I love to read quality fare so I always appreciate good suggestions. With that in mind, here are a few recommendations for great books to enjoy during the end of summer and the coming of fall days. They all relate to birds and/or nature.
The Homing Instinct
By Bernd Heinrich
Houghton Mifflin, 368 pages, $27
In naturalist Bernd Heinrich’s latest book, he explores the mysteries of migration and the homing instinct.

 
Windfall
By McKenzie FunkBy McKenzi Funk
Penguin Press HC, 320 pages, $27.95
Windfall is written on a premise we’re all familiar with: If there’s a way to make a buck, someone somewhere will figure out how.
Climate change, journalist McKenzie Funk argues, is no exception. Funk does an excellent job in conveying the real politik of environmental upheaval.

 
The Thing with Feathers
By Noah Strycker
Riverhead (Penguin), 302 pages. $27.95
Magpies mourn their dead. Parrots can keep a beat, even dance. Oh, and albatrosses fall in love. Noah Strycker collates these and other insights of bird behavior into The Thing With Feathers.

 
The Sixth Extinction
By Elizabeth Kolbert
Holt, 335 pages, $28
Elizabeth Kolbert’s book is the story of a human-made planetary mass extinction only seen in Earth’s geologic history five times before (The last was 65 million years ago).
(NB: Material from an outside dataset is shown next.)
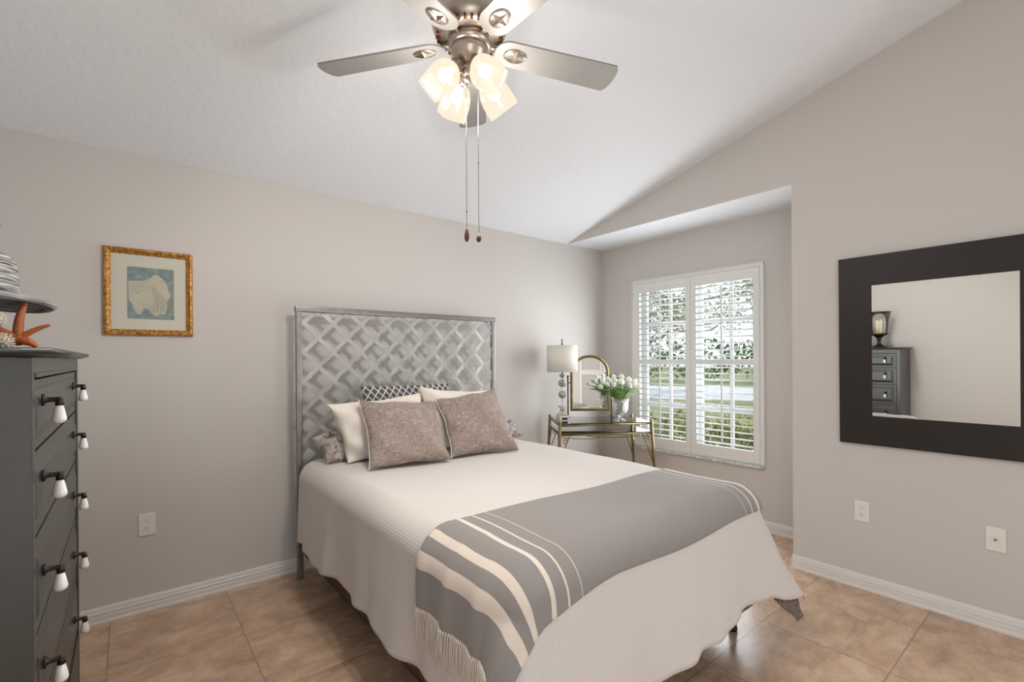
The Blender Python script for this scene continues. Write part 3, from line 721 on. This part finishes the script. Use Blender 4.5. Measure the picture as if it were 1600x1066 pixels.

A Feathered River Across the Sky
By Joel Greenberg
Bloomsbury USA, 304 pages, $12.75
Just before the dawn of the conservation movement in the U.S., the world’s most abundant bird was wiped out of existence, with the last individual dying in a zoo a century ago.
The Dawn of the Deed
by John A. Long
University of Chicago Press, 287 pages, $17
Dust mites inseminate their partners by stabbing their abdomens. The Argentine duck’s penis measures a whopping 16.5 inches. Ancient fish copulated male-on-female, rather than spawning in the water as modern fish do. These are a just a few of the revelations in paleontologist John Long’s highly entertaining and informative book on the evolution of sex.
The Best American Science and Nature Writing 2013
by Siddhartha Mukherjee and Tim Folger
Mariner Books, 368 pages, $14.95
This annual anthology lives up to its title—it is a rich mix of stories from Orion, The New Yorker, Harper’s, Scientific American, Virginia Quarterly Review, and more.